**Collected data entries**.
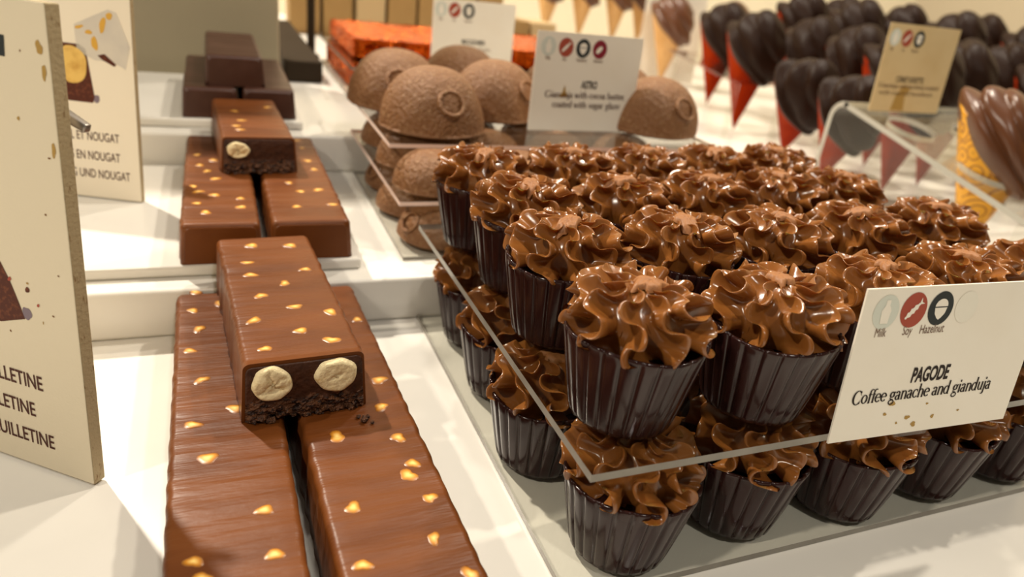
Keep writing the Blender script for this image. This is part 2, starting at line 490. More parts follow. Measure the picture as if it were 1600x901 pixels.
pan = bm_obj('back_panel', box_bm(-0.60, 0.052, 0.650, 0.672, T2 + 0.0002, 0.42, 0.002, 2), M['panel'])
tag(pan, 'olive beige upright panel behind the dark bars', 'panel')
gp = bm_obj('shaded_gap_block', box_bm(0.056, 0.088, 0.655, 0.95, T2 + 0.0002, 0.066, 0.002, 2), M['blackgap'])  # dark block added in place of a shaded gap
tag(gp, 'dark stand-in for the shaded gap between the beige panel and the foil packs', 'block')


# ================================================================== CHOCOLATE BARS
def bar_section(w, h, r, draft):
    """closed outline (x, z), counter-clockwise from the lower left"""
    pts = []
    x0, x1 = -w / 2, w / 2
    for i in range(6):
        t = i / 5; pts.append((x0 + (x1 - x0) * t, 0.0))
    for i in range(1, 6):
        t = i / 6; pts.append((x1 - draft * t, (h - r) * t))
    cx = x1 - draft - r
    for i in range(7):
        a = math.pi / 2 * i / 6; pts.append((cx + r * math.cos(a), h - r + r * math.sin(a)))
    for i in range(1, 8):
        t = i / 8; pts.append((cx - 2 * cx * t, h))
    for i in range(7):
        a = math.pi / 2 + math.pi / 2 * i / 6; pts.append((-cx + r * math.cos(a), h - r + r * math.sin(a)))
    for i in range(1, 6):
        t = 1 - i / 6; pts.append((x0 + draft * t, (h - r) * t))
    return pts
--
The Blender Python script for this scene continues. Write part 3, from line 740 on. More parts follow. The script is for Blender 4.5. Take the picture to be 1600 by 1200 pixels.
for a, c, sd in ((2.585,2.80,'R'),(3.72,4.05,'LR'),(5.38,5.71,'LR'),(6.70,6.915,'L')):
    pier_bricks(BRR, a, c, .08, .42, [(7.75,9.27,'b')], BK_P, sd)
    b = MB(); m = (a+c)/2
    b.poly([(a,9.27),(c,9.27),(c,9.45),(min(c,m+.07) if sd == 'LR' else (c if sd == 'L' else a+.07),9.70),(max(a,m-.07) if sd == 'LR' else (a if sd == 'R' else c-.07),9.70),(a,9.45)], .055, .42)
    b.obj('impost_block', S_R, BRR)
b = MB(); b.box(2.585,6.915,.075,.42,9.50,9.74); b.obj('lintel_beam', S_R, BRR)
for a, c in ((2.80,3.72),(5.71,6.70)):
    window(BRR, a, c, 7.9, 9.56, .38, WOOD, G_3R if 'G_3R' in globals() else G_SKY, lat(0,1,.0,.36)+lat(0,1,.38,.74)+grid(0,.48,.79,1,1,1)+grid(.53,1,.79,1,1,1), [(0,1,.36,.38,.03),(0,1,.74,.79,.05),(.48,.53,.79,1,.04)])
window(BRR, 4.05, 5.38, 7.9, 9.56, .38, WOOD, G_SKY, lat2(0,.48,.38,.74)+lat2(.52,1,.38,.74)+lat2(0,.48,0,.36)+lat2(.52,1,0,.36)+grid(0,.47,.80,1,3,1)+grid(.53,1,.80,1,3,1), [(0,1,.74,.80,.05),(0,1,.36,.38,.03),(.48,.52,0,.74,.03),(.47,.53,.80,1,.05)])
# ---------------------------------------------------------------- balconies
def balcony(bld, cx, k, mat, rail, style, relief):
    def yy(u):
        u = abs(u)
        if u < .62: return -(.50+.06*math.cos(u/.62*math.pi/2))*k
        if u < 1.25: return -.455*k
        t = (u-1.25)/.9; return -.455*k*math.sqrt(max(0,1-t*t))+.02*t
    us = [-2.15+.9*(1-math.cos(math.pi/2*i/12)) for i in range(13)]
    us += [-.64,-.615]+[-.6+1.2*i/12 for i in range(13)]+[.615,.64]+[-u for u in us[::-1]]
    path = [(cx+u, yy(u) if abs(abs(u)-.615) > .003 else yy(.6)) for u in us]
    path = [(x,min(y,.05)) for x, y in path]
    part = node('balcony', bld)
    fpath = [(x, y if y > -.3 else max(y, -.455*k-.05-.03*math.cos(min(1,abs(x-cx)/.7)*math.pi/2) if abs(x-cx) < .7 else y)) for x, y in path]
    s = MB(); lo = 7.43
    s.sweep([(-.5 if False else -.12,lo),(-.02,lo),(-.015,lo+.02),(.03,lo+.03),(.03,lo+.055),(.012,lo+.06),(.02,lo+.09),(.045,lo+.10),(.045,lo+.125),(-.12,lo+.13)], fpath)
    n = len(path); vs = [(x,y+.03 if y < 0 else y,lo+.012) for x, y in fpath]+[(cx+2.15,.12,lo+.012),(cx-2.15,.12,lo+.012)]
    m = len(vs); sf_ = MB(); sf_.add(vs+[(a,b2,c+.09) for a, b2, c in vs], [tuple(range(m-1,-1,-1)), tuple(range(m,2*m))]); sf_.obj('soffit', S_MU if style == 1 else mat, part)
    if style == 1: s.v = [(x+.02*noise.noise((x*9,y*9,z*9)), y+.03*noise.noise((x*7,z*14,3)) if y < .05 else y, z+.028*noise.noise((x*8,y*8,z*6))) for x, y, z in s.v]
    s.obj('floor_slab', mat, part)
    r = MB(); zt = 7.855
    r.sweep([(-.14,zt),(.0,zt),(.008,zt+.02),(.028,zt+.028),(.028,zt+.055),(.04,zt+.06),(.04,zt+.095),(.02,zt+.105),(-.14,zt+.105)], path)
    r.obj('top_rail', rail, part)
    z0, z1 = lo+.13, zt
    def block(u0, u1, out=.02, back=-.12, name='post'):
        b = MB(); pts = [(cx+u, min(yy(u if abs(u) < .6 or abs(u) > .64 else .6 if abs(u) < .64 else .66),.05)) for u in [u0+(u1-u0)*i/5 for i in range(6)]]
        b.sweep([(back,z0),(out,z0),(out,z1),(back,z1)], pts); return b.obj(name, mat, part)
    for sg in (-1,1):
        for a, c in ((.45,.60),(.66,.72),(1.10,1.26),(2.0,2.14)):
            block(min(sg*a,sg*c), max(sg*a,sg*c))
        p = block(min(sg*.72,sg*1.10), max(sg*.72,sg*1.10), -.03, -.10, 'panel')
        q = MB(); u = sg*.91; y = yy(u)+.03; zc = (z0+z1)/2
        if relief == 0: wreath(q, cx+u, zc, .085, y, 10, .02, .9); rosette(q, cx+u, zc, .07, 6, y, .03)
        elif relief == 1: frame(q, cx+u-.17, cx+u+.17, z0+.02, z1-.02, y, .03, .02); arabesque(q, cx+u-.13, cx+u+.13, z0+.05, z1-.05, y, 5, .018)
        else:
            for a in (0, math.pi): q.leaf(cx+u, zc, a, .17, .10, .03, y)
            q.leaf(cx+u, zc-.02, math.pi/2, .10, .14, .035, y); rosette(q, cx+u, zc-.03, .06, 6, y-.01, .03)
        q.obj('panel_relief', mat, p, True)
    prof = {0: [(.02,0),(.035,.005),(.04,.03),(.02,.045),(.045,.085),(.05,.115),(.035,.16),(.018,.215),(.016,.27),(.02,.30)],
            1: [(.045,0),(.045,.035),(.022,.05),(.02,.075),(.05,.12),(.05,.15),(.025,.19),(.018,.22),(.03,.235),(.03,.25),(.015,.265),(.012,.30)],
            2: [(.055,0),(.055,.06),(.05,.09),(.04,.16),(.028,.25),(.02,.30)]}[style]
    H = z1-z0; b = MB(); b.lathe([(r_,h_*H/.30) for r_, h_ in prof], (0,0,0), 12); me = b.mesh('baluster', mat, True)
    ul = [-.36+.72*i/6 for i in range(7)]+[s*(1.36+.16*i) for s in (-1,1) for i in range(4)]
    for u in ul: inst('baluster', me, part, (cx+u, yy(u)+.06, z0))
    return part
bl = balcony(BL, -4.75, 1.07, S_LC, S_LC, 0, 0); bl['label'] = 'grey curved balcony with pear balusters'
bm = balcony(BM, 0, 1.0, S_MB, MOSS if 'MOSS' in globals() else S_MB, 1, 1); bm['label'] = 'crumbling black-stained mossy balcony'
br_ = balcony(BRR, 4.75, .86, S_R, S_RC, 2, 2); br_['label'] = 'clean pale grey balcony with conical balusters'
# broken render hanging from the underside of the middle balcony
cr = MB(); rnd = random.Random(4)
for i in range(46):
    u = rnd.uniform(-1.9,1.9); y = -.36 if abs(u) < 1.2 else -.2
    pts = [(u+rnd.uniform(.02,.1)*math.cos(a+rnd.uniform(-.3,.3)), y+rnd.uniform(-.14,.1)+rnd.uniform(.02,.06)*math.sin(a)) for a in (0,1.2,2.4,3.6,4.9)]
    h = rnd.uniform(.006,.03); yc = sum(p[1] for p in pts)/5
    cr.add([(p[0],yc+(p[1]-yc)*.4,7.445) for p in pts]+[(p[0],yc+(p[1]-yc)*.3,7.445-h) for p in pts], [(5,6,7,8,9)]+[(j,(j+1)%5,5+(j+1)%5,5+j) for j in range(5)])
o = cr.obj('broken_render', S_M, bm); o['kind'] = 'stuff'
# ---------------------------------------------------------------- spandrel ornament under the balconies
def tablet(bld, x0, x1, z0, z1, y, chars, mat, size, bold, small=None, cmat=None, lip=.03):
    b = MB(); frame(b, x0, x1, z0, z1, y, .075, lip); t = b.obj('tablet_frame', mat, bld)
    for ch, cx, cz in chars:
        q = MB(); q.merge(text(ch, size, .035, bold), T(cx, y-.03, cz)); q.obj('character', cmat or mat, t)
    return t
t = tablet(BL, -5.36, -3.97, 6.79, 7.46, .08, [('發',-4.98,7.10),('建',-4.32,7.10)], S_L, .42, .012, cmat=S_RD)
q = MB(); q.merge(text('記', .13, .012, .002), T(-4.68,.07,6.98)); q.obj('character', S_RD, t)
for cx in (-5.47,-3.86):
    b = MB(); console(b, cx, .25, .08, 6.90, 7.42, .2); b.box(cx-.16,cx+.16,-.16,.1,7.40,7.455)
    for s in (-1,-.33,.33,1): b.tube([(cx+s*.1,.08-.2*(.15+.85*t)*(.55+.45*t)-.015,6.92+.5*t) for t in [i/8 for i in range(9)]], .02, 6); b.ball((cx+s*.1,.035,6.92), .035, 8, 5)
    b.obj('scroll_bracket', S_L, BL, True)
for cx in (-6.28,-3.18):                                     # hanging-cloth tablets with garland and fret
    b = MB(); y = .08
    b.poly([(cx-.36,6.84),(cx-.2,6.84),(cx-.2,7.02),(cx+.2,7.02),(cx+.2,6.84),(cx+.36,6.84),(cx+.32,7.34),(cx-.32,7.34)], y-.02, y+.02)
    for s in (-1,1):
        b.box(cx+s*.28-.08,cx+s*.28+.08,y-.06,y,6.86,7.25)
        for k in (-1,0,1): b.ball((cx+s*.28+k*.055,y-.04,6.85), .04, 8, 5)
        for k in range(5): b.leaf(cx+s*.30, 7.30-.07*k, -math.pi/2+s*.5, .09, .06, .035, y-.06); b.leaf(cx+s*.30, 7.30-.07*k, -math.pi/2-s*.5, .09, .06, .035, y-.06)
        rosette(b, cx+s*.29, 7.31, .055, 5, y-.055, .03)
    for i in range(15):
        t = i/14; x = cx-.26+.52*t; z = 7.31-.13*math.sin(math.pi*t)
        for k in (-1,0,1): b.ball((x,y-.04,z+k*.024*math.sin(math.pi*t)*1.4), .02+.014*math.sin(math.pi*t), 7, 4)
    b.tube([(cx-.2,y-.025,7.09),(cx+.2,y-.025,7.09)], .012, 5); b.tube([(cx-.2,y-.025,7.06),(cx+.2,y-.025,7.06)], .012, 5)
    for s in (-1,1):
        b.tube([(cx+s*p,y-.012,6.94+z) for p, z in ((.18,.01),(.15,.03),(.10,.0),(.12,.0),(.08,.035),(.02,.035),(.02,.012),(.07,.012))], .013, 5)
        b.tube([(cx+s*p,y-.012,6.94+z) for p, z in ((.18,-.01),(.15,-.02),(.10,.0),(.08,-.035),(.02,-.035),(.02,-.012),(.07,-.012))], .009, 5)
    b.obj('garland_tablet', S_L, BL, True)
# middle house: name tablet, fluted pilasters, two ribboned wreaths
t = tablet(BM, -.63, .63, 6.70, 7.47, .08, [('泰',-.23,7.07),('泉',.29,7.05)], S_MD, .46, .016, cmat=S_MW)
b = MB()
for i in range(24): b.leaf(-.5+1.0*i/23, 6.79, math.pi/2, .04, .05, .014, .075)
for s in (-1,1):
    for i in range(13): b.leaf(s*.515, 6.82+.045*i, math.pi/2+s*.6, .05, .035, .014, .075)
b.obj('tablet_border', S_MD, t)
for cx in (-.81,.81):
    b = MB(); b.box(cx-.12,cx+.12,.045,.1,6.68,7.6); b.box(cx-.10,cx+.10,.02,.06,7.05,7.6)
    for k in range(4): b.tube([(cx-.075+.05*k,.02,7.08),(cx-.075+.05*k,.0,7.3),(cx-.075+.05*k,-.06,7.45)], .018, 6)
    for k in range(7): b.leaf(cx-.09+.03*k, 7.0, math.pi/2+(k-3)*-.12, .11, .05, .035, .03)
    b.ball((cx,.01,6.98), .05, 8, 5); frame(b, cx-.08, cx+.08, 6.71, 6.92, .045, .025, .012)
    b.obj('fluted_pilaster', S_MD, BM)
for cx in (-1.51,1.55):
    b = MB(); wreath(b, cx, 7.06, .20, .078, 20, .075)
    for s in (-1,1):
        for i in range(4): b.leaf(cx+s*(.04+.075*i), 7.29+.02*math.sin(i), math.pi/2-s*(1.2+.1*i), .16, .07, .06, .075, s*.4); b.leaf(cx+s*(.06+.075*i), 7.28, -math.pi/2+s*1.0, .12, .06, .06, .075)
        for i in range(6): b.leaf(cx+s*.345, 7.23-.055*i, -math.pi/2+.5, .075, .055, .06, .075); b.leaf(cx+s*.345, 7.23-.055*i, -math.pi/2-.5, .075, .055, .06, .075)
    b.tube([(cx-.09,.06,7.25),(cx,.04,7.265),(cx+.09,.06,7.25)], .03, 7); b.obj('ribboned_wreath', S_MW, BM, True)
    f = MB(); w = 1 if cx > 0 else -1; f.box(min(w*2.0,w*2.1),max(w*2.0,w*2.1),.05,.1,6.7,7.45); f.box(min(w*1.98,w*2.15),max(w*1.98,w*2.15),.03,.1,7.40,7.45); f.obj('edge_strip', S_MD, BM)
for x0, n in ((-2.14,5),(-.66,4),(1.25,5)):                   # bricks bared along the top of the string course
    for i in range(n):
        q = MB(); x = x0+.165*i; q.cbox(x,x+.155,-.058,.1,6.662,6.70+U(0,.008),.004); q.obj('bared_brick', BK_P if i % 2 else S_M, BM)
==
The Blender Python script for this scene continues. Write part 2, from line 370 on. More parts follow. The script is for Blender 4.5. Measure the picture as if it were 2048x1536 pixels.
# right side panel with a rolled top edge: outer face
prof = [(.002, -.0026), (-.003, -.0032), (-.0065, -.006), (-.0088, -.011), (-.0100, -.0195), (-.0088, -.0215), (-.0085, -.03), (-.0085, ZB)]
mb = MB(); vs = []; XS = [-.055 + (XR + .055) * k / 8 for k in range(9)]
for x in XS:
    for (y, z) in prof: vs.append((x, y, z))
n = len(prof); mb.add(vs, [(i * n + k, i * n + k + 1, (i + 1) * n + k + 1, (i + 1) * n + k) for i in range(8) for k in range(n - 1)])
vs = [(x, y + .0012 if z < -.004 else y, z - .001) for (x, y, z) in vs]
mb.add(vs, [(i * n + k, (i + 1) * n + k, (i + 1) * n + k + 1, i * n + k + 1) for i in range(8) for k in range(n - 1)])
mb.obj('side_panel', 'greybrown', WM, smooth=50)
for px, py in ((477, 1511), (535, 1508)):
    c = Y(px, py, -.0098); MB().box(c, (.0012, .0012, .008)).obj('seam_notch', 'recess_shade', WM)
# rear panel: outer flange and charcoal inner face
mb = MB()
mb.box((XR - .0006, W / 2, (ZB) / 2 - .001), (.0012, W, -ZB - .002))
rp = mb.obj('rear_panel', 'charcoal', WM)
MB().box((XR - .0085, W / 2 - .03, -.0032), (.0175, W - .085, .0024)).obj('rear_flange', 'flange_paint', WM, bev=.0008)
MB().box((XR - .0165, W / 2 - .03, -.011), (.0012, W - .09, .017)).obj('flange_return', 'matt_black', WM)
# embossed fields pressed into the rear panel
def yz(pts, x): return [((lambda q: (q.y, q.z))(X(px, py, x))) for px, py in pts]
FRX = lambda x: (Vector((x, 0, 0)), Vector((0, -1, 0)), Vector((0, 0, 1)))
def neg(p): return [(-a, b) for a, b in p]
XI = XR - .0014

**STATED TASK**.
Show every line from the entries above in which the word "follow" appears.

**TASK OUTPUT**.
Keep writing the Blender script for this image. This is part 2, starting at line 490. More parts follow. Measure the picture as if it were 1600x901 pixels.
The Blender Python script for this scene continues. Write part 3, from line 740 on. More parts follow. The script is for Blender 4.5. Take the picture to be 1600 by 1200 pixels.
The Blender Python script for this scene continues. Write part 2, from line 370 on. More parts follow. The script is for Blender 4.5. Measure the picture as if it were 2048x1536 pixels.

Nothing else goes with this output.